Beitrag von Madeleine
Es ist der Mittwoch vor Heiligabend. Ich bin auf dem 3-minütigen Fußweg von meiner Wohnung zur St. Georg-Kirche und ziehe meine Kapuze tiefer ins Gesicht, um mich vor dem Schneeregen zu schützen, der mich von allen Seiten anzugreifen scheint. Die Suppengruppe hat Dank des unermüdlichen Einsatzes des organisatorischen Kopfes der Gruppe eine Sonderausgabe auf die Beine gestellt, denn 2020 fallen der erste Weihnachtsfeiertag und Neujahr auf einen Freitag, also den Tag der Lebensmittelausgabe, sodass kurzerhand umdisponiert wurde. Wir hatten etwas Sorge, dass sich die Terminverschiebung von Freitag auf Mittwoch nicht so wirklich herumsprechen würde, doch bereits zwei Stunden vor Ausgabebeginn formiert sich eine Schlange an wartenden Gästen vor der St. Georg-Kirche.
Ich bin nun seit fast einem halben Jahr in der Suppengruppe tätig – ich kenne nun die meisten Gesichter und Namen meiner Kolleg*innen und viele Gesichter und die dazugehörigen Essensgewohnheiten und -geschmäcker, jedoch wenige Namen der Gäste. Ich kenne die Arbeitsschritte und -strukturen und habe die Corona-Richtlinien verinnerlicht, auf die wir während der Vorbereitung und während der Ausgabe achten müssen. Vielleicht kommt mir deswegen – weil nun mehr Zeit bleibt, um auf andere Sachen zu achten -, vielleicht auch weil ich selbst die nasse Kälte in den Knochen spüre, ein Gedanke in den Sinn, der mir zwar nicht neu ist, mich aber immer wieder aufs Neue einnimmt und mich ungläubig den Kopf schütteln lässt: Kein Mensch sollte 2 Stunden im Schneeregen anstehen müssen, um seine oder ihre rudimentäre Lebensmittelversorgung sichern zu können.

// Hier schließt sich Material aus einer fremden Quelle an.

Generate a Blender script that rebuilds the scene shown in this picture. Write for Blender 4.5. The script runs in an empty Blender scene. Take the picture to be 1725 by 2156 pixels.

Was macht man mit einem solchen Gedanken? Ich stehe heute, an diesem Mittwoch vor Heiligabend, am Ende der Lebensmittelausgabe: Süßigkeiten. Die Tafel hat uns diesmal reichlich beliefert, wie so oft vor den Weihnachtsfeiertagen sind die Supermärkte voll. Es gibt grünen und weißen Spargel, isländischen Skyr-Joghurt in rauen Mengen und bei mir, in meiner Abteilung, eine ganze Palette an Lindt-Weihnachtsmännern. Kartoffeln sind hingegen Mangelware: Jeder Gast darf sich 4 aus der Kiste greifen, „damit alle etwas abbekommen“ – am Ende reicht es doch nicht. Ich hoffe, dass ich den Gästen mit den Weihnachtsmännern Freude bereiten kann und fühle mich gleichzeitig schäbig. Später werde ich eine warme Dusche nehmen und den Abend mit einem Buch in meinem warmen Bett verbringen.